THE REQUEST »
Word for word, restate every line of the listing that follows.

INFORMATION SHOWN »
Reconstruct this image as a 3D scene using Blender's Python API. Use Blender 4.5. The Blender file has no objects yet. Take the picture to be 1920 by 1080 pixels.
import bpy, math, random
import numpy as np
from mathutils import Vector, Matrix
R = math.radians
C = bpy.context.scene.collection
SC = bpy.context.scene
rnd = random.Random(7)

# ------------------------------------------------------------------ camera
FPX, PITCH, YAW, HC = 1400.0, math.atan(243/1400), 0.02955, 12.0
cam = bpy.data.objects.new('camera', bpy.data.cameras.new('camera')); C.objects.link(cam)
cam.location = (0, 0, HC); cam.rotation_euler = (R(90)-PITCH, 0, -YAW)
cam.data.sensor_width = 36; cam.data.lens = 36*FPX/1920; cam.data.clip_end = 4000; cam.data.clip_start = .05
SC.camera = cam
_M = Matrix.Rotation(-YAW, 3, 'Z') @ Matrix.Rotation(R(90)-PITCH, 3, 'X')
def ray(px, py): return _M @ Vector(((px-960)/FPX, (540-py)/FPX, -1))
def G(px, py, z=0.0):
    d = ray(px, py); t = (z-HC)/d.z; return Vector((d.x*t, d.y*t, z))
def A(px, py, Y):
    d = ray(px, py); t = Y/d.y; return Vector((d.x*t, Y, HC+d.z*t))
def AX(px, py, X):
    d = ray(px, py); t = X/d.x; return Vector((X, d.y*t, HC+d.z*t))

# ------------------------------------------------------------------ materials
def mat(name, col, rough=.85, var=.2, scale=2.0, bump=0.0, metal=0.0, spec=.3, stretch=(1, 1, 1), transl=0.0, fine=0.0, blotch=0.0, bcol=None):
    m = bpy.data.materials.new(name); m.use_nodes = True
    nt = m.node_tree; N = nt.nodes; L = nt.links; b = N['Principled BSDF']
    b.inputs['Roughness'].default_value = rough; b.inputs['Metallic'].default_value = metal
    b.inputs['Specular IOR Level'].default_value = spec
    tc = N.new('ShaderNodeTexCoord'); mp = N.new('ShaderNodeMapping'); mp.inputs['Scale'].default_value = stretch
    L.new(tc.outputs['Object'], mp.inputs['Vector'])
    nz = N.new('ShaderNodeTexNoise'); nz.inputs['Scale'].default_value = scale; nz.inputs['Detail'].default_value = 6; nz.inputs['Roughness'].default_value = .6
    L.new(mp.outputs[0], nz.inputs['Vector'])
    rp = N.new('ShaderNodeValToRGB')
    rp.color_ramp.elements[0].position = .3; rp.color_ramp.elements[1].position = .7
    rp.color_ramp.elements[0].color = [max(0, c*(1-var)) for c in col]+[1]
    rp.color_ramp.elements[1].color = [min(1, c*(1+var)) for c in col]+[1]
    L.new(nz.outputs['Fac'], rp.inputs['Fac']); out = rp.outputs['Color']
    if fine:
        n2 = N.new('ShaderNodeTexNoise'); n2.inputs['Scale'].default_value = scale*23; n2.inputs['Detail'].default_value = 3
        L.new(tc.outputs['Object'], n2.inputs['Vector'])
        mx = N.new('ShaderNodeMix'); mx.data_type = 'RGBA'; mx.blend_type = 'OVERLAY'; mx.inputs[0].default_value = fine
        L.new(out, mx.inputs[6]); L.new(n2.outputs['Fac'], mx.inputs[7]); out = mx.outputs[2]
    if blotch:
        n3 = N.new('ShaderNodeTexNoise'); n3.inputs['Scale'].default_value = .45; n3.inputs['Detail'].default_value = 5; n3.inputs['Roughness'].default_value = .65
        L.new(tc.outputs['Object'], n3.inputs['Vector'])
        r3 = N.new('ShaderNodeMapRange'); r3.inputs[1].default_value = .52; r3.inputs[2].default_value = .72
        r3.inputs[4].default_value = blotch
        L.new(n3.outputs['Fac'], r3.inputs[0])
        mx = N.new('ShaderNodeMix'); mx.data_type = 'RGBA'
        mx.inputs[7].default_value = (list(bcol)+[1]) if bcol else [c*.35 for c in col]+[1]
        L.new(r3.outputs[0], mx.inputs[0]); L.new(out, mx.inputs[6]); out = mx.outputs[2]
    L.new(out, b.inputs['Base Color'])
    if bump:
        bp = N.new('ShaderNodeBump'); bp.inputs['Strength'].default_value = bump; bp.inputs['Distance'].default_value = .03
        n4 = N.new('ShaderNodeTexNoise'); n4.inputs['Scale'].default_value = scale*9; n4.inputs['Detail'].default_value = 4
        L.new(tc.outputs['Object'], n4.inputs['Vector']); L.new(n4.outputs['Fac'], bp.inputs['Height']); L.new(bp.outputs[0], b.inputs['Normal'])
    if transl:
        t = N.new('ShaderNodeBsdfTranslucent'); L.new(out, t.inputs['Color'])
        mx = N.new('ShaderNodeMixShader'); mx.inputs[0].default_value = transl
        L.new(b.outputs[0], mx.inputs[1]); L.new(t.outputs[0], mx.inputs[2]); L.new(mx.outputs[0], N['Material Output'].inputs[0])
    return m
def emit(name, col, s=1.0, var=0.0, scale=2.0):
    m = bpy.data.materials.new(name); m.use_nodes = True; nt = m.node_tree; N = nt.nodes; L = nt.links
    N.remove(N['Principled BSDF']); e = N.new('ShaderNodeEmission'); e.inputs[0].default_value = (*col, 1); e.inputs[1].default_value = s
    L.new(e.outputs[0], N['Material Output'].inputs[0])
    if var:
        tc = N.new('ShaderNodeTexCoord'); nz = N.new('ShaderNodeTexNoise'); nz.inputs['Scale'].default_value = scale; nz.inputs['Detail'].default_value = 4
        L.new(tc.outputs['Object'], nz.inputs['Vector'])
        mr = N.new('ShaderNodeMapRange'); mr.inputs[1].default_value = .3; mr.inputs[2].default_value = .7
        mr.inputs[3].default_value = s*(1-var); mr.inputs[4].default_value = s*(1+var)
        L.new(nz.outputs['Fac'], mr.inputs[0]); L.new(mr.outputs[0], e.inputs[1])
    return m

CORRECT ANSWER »
Reconstruct this image as a 3D scene using Blender's Python API. Use Blender 4.5. The Blender file has no objects yet. Take the picture to be 1920 by 1080 pixels.
import bpy, math, random
import numpy as np
from mathutils import Vector, Matrix
R = math.radians
C = bpy.context.scene.collection
SC = bpy.context.scene
rnd = random.Random(7)

# ------------------------------------------------------------------ camera
FPX, PITCH, YAW, HC = 1400.0, math.atan(243/1400), 0.02955, 12.0
cam = bpy.data.objects.new('camera', bpy.data.cameras.new('camera')); C.objects.link(cam)
cam.location = (0, 0, HC); cam.rotation_euler = (R(90)-PITCH, 0, -YAW)
cam.data.sensor_width = 36; cam.data.lens = 36*FPX/1920; cam.data.clip_end = 4000; cam.data.clip_start = .05
SC.camera = cam
_M = Matrix.Rotation(-YAW, 3, 'Z') @ Matrix.Rotation(R(90)-PITCH, 3, 'X')
def ray(px, py): return _M @ Vector(((px-960)/FPX, (540-py)/FPX, -1))
def G(px, py, z=0.0):
    d = ray(px, py); t = (z-HC)/d.z; return Vector((d.x*t, d.y*t, z))
def A(px, py, Y):
    d = ray(px, py); t = Y/d.y; return Vector((d.x*t, Y, HC+d.z*t))
def AX(px, py, X):
    d = ray(px, py); t = X/d.x; return Vector((X, d.y*t, HC+d.z*t))

# ------------------------------------------------------------------ materials
def mat(name, col, rough=.85, var=.2, scale=2.0, bump=0.0, metal=0.0, spec=.3, stretch=(1, 1, 1), transl=0.0, fine=0.0, blotch=0.0, bcol=None):
    m = bpy.data.materials.new(name); m.use_nodes = True
    nt = m.node_tree; N = nt.nodes; L = nt.links; b = N['Principled BSDF']
    b.inputs['Roughness'].default_value = rough; b.inputs['Metallic'].default_value = metal
    b.inputs['Specular IOR Level'].default_value = spec
    tc = N.new('ShaderNodeTexCoord'); mp = N.new('ShaderNodeMapping'); mp.inputs['Scale'].default_value = stretch
    L.new(tc.outputs['Object'], mp.inputs['Vector'])
    nz = N.new('ShaderNodeTexNoise'); nz.inputs['Scale'].default_value = scale; nz.inputs['Detail'].default_value = 6; nz.inputs['Roughness'].default_value = .6
    L.new(mp.outputs[0], nz.inputs['Vector'])
    rp = N.new('ShaderNodeValToRGB')
    rp.color_ramp.elements[0].position = .3; rp.color_ramp.elements[1].position = .7
    rp.color_ramp.elements[0].color = [max(0, c*(1-var)) for c in col]+[1]
    rp.color_ramp.elements[1].color = [min(1, c*(1+var)) for c in col]+[1]
    L.new(nz.outputs['Fac'], rp.inputs['Fac']); out = rp.outputs['Color']
    if fine:
        n2 = N.new('ShaderNodeTexNoise'); n2.inputs['Scale'].default_value = scale*23; n2.inputs['Detail'].default_value = 3
        L.new(tc.outputs['Object'], n2.inputs['Vector'])
        mx = N.new('ShaderNodeMix'); mx.data_type = 'RGBA'; mx.blend_type = 'OVERLAY'; mx.inputs[0].default_value = fine
        L.new(out, mx.inputs[6]); L.new(n2.outputs['Fac'], mx.inputs[7]); out = mx.outputs[2]
    if blotch:
        n3 = N.new('ShaderNodeTexNoise'); n3.inputs['Scale'].default_value = .45; n3.inputs['Detail'].default_value = 5; n3.inputs['Roughness'].default_value = .65
        L.new(tc.outputs['Object'], n3.inputs['Vector'])
        r3 = N.new('ShaderNodeMapRange'); r3.inputs[1].default_value = .52; r3.inputs[2].default_value = .72
        r3.inputs[4].default_value = blotch
        L.new(n3.outputs['Fac'], r3.inputs[0])
        mx = N.new('ShaderNodeMix'); mx.data_type = 'RGBA'
        mx.inputs[7].default_value = (list(bcol)+[1]) if bcol else [c*.35 for c in col]+[1]
        L.new(r3.outputs[0], mx.inputs[0]); L.new(out, mx.inputs[6]); out = mx.outputs[2]
    L.new(out, b.inputs['Base Color'])
    if bump:
        bp = N.new('ShaderNodeBump'); bp.inputs['Strength'].default_value = bump; bp.inputs['Distance'].default_value = .03
        n4 = N.new('ShaderNodeTexNoise'); n4.inputs['Scale'].default_value = scale*9; n4.inputs['Detail'].default_value = 4
        L.new(tc.outputs['Object'], n4.inputs['Vector']); L.new(n4.outputs['Fac'], bp.inputs['Height']); L.new(bp.outputs[0], b.inputs['Normal'])
    if transl:
        t = N.new('ShaderNodeBsdfTranslucent'); L.new(out, t.inputs['Color'])
        mx = N.new('ShaderNodeMixShader'); mx.inputs[0].default_value = transl
        L.new(b.outputs[0], mx.inputs[1]); L.new(t.outputs[0], mx.inputs[2]); L.new(mx.outputs[0], N['Material Output'].inputs[0])
    return m
def emit(name, col, s=1.0, var=0.0, scale=2.0):
    m = bpy.data.materials.new(name); m.use_nodes = True; nt = m.node_tree; N = nt.nodes; L = nt.links
    N.remove(N['Principled BSDF']); e = N.new('ShaderNodeEmission'); e.inputs[0].default_value = (*col, 1); e.inputs[1].default_value = s
    L.new(e.outputs[0], N['Material Output'].inputs[0])
    if var:
        tc = N.new('ShaderNodeTexCoord'); nz = N.new('ShaderNodeTexNoise'); nz.inputs['Scale'].default_value = scale; nz.inputs['Detail'].default_value = 4
        L.new(tc.outputs['Object'], nz.inputs['Vector'])
        mr = N.new('ShaderNodeMapRange'); mr.inputs[1].default_value = .3; mr.inputs[2].default_value = .7
        mr.inputs[3].default_value = s*(1-var); mr.inputs[4].default_value = s*(1+var)
        L.new(nz.outputs['Fac'], mr.inputs[0]); L.new(mr.outputs[0], e.inputs[1])
    return m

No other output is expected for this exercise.